Micromorphological characterization and random reconstruction of 3D particles based on spherical harmonic analysis

Abstract

The microscopic characteristics of skeletal particles in rock and soil media have important effects on macroscopic mechanical properties. A mathematical procedure called spherical harmonic function analysis was here developed to characterize micromorphology of particles and determine the meso effects in a discrete manner. This method has strong mathematical properties with respect to orthogonality and rotating invariance. It was used here to characterize and reconstruct particle micromorphology in three-dimensional space.
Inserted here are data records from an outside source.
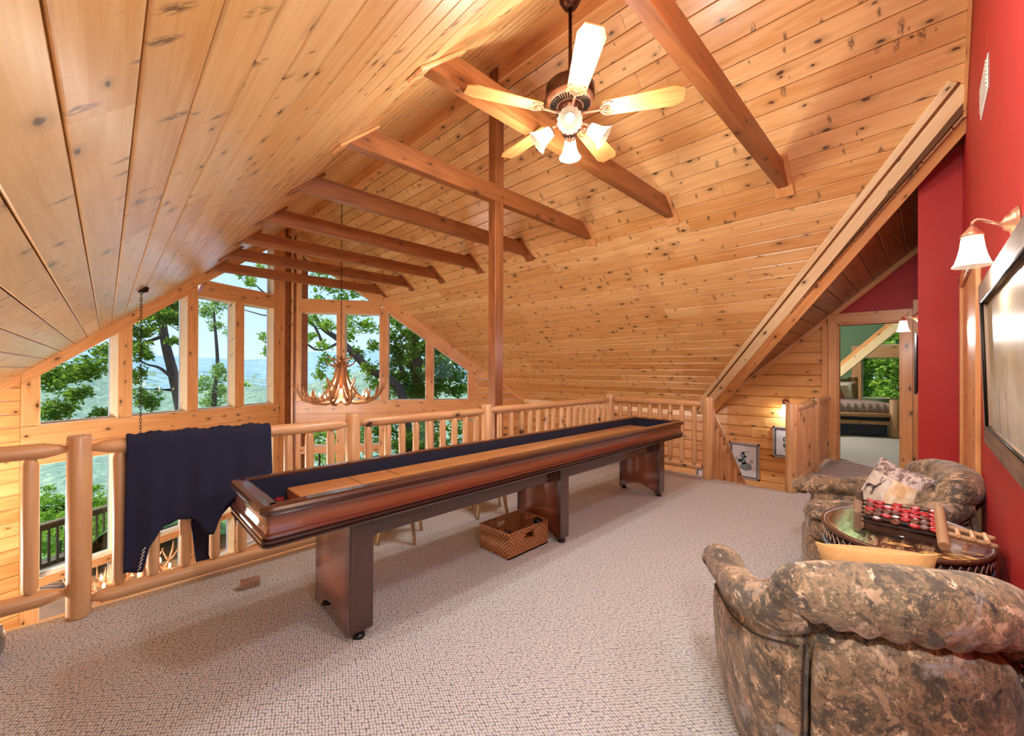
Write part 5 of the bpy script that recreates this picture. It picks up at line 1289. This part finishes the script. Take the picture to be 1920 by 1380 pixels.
def foliage(cl, size, dens, seed, extra=()):
    r = np.random.RandomState(seed); V_ = []; F_l = []; n0 = 0
    for x, y, z, rad in list(cl) + list(extra):
        n = int(dens * (rad/.6)**2); 
        g = r.normal(size=(n,3)); g /= np.linalg.norm(g, axis=1)[:,None]; rr = r.uniform(.15,1.15,(n,1))**.6
        # clump the leaves around a few twigs
        tw = r.normal(size=(9,3)); tw /= np.linalg.norm(tw, axis=1)[:,None]; tw *= r.uniform(.3,1,(9,1))
        k = r.randint(0,9,n); c = np.array([x,y,z]) + rad*(tw[k]*.75 + g*rr*.42)*np.array([1,1,.85])
        a = r.normal(size=(n,3)); a[:,2] *= .6; a /= np.linalg.norm(a, axis=1)[:,None]
        b = np.cross(a, r.normal(size=(n,3))); b /= np.linalg.norm(b, axis=1)[:,None]
        nn = np.cross(a, b); L = size*r.uniform(.6,1.25,(n,1)); Wd_ = L*.42
        P0 = c - a*L*.5; P1 = c + b*Wd_*.5 + nn*L*.10; P2 = c + a*L*.5; P3 = c - b*Wd_*.5 + nn*L*.10
        V_.append(np.stack([P0,P1,P2,P3],1).reshape(-1,3))
        i = np.arange(n)*4 + n0
        F_l.append(np.stack([i,i+1,i+2,i+3],1)); n0 += 4*n
    me = bpy.data.meshes.new('foliage'); vv_ = np.concatenate(V_); ff = np.concatenate(F_l)
    me.vertices.add(len(vv_)); me.vertices.foreach_set('co', vv_.ravel().astype('f4'))
    me.loops.add(ff.size); me.loops.foreach_set('vertex_index', ff.ravel().astype('i4'))
    me.polygons.add(len(ff)); me.polygons.foreach_set('loop_start', (np.arange(len(ff))*4).astype('i4'))
    me.update(calc_edges=True); me.validate(); return me
def tree(name, label, cat, base, key, mat, size, dens, limbs, seed, group=None):
    t = thing(name, label, cat, base, group=group)
    for i, (nm, pts, r0, r1) in enumerate(limbs):
        pp = catmull(pts, 4); n = len(pp); obj(nm, MB().tube(pp, [r0+(r1-r0)*j/(n-1) for j in range(n)], 9), BARK, t)
    me = foliage(TREE_CL[key], size, dens, seed); me.materials.append(mat)
    link('foliage', me, t, None, kind='stuff')
def dn(p, z): return [p[0], p[1], z]
B = BR
tree('leaning_tree', 'dark leafy tree with a leaning trunk beyond the left gable windows', 'tree', dn(B['left'][0],-7), 'left', LEAF_D, .20, 330,
     [('trunk', [dn(B['left'][0],-7)]+B['left'], .26, .10), ('branch', B['leftb'], .07, .02), ('branch', B['leftc'], .08, .02)], 1, 'trees beyond the gable windows')
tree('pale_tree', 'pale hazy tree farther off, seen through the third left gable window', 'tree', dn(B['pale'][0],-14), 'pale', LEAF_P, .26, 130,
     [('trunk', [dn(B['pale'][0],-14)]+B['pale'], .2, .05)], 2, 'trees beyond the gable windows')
tree('spreading_tree', 'bright green tree with spreading branches beyond the chandelier', 'tree', dn(B['mid'][0],-6), 'mid', LEAF_L, .17, 300,
     [('trunk', [dn(B['mid'][0],-6)]+B['mid'], .20, .05), ('branch', B['midb'], .06, .02), ('branch', B['midc'], .05, .015), ('branch', B['midd'], .04, .012)], 3, 'trees beyond the gable windows')
tree('thick_trunk_tree', 'dense green tree with a thick dark trunk beyond the right gable windows', 'tree', dn(B['right'][0],-6), 'right', LEAF_D, .18, 330,
     [('trunk', [dn(B['right'][0],-6)]+B['right'], .30, .20), ('branch', B['rightb'], .16, .06)], 4, 'trees beyond the gable windows')
def bush(name, label, key, mat, size, dens, seed, n):
    t = thing(name, label, 'bush', dn(TREE_CL[key][0],-6))
    for i in range(n):
        c = TREE_CL[key][int(len(TREE_CL[key])*(i+.5)/n)]
        obj('stem', MB().tube([(c[0],c[1],-8),(c[0]+.1,c[1]+.1,c[2]-.4),(c[0],c[1],c[2]+.3)], [.05,.03,.01], 6), BARK, t)
    me = foliage(TREE_CL[key], size, dens, seed); me.materials.append(mat); link('foliage', me, t, None, kind='stuff')
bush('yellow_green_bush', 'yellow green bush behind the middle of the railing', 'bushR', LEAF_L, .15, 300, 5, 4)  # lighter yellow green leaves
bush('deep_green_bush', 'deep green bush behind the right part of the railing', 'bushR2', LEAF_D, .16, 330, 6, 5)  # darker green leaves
bush('valley_bush', 'yellow green bush just beyond the deck railing', 'bushL', LEAF_L, .15, 300, 7, 5)
# thicket outside the bedroom window
cl_ = [[18.2+.6*(i%3), -1.6+.40*i, .0+.55*j, .55] for i in range(11) for j in range(7)]
TREE_CL['bed'] = cl_
bush('bedroom_thicket', 'bright green thicket filling the bedroom window', 'bed', LEAF_L, .19, 520, 8, 6)
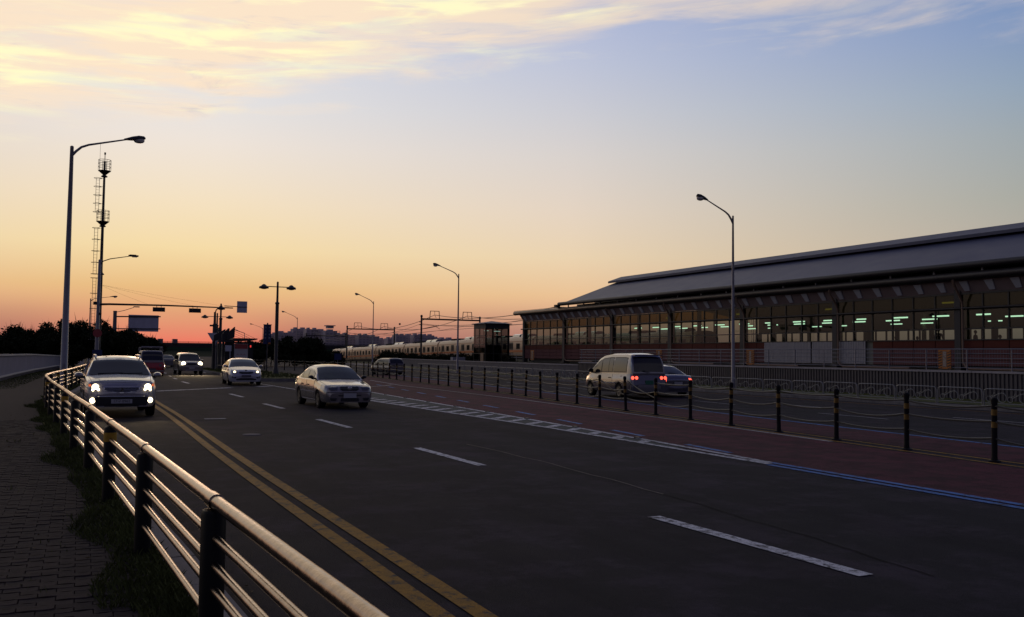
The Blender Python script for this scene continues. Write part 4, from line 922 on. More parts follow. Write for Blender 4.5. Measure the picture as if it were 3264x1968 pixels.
# ------------------------------------------------------------------ overhead line gantries and wires
GY = [(157, 56.2, 67.8, 'dark railway gantry beside the lift tower, largest of the row'), (217, 58.6, 70.6, 'dark railway gantry in front of the apartment blocks, second of the row'), (272, 61, 73, 'small distant railway gantry above the trees, third of the row')]
for i, (y, xa, xb, lb) in enumerate(GY):
    t = thing('line_gantry', lb, 'gantry', (xa, y, 1.0 - (0, .45, 1.2)[i]), 0, 'railway line gantries'); w = xb - xa
    for x in (0, w):
        p = MB().lathe(x, 0, [(.28, 0), (.2, .3), (.17, 7.6), (.24, 7.62), (.2, 7.95), (.1, 8.0)], 8).build('mast', 'darksteel', t, 40)
        for z in (6.2, 6.7): MB().box(x - .25, 0, z, .3, .12, .12).build('insulator', 'darksteel', p)
    MB().box(w / 2, 0, 7.25, w, .25, .28).build('beam', 'darksteel', t)
    for x in (w * .22, w * .78):
        fr = MB()
        for dx in (-.85, .85): fr.tube([(x + dx * 1.12, 0, 7.38), (x + dx, 0, 8.75)], .07, 5)
        fr.tube([(x - .9, 0, 8.75), (x + .9, 0, 8.75)], .06, 5).tube([(x, 0, 8.7), (x, 0, 8.05), (x - .8, 0, 7.7)], .04, 5).tube([(x, 0, 8.05), (x + .3, 0, 7.5)], .04, 5).build('insulator_frame', 'darksteel', t)
    MB().tube([(0, 0, 6.2), (2.4, 0, 6.1), (3.6, 0, 5.5)], .04, 5).tube([(0, 0, 5.4), (3.4, 0, 6.2)], .04, 5).build('cantilever', 'darksteel', t)
def wire(name, label, pts, r=.022):
    return tag(MB().tube(pts, r, 4).build(name, 'wire'), label, 'wire', 'overhead line wires')
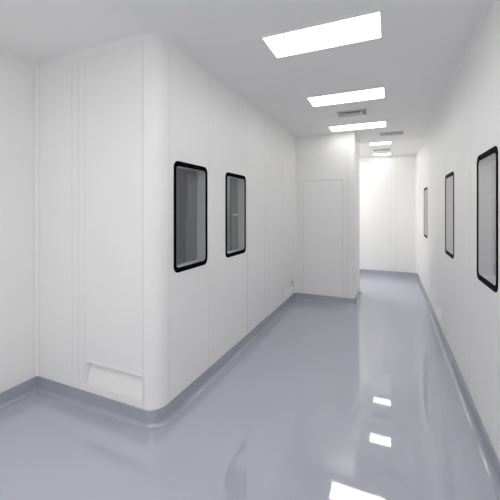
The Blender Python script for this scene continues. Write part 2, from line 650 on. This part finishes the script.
for (x, y, lb) in ((1.6, 0.5, 'ceiling light in the room behind the right windows, nearest one'),
                   (1.6, 4.5, 'ceiling light in the room behind the right windows, middle one'),
                   (1.6, 9.0, 'ceiling light in the room behind the right windows, farthest one')):
    ceiling_light(x, y, 0.8, 0.6, M['lamp_right'], lb, 'ceiling lights in the right room')


# ---------------------------------------------------------------- supply diffusers
def ceiling_vent(x, y, w_, l_, label):
    e = empty('ceiling_vent', (x, y, CEIL))
    tag(e, label, 'vent', 'supply air vents in the ceiling')
    hx, hy = w_ / 2, l_ / 2

    def rect_ring(bm, ax, ay, bx, by, za, zb, th=0.002):
        """sloped four-sided louvre from half-size (ax,ay) at za to (bx,by) at zb"""
        sg = ((-1, -1), (1, -1), (1, 1), (-1, 1))
        o = [bm.verts.new((sx * ax, sy * ay, za)) for sx, sy in sg]
        i = [bm.verts.new((sx * bx, sy * by, zb)) for sx, sy in sg]
        o2 = [bm.verts.new((sx * ax, sy * ay, za + th)) for sx, sy in sg]
        i2 = [bm.verts.new((sx * bx, sy * by, zb + th)) for sx, sy in sg]
        for k in range(4):
            j = (k + 1) % 4
            bm.faces.new((o[k], o[j], i[j], i[k]))
            bm.faces.new((o2[k], o2[j], i2[j], i2[k]))
            bm.faces.new((o[k], o[j], o2[j], o2[k]))
            bm.faces.new((i[k], i[j], i2[j], i2[k]))
    bm = bmesh.new()
    rect_ring(bm, hx, hy, hx - 0.022, hy - 0.022, -0.003, -0.012)
    link_mesh('vent_frame', bm, M['diffuser'], e)
    bm = bmesh.new()
    box(bm, -hx + 0.02, hx - 0.02, -hy + 0.02, hy - 0.02, -0.003, -0.001)
    link_mesh('duct_opening', bm, M['duct'], e)
    for k in range(3):
        s = 0.036 + 0.032 * k
        if hy - s - 0.02 < 0.005:
            break
        bm = bmesh.new()
        rect_ring(bm, hx - s, hy - s, hx - s - 0.020, max(hy - s - 0.020, 0.003), -0.014, -0.004)
        link_mesh('louvre', bm, M['diffuser'], e)
    return e


ceiling_vent(-0.43, 4.19, 0.36, 0.26, 'louvred square ceiling vent between the two wide ceiling lights')
ceiling_vent(0.025, 5.58, 0.36, 0.26, 'grey ceiling vent over the passage beside the projecting block')
ceiling_vent(-0.15, 7.05, 0.34, 0.24, 'grey ceiling vent between the two small far ceiling lights')
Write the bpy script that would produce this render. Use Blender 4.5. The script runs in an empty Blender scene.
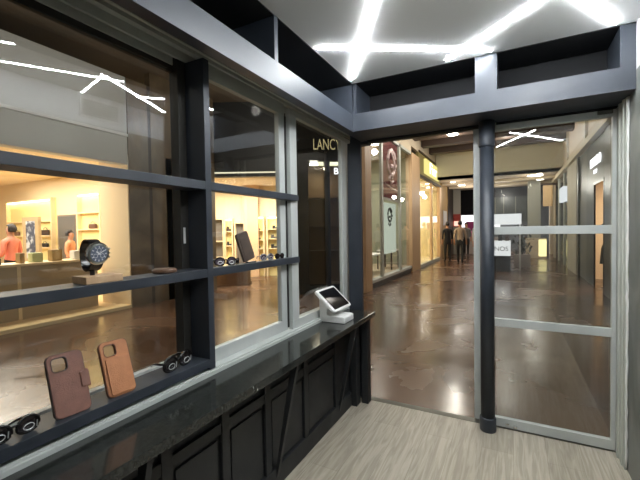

The applicability and accuracy of the method were assessed through comparison of basic geometric properties such as volume and surface area. The results show that the micromorphological characteristics of reproduced particles become more and more readily distinguishable as the reproduced order number of spherical harmonic function increases, and the error can be brought below 5% when the order number reaches 10. This level of precision is sharp enough to distinguish the characteristics of real particles. Reconstructed particles of the same size but different reconstructed orders were used to form cylindrical samples, and the stress-strain curves of these samples filled with different-order particles which have their mutual morphological features were compared using PFC3D. Results show that the higher the spherical harmonic order of reconstructed particles, the lower the initial compression modulus and the larger the strain at peak intensity. However, peak strength shows only a random relationship to spherical harmonic order. Microstructure reconstruction was here shown to be an efficient means of numerically simulating of multi-scale rock and soil media and studying the mechanical properties of soil samples.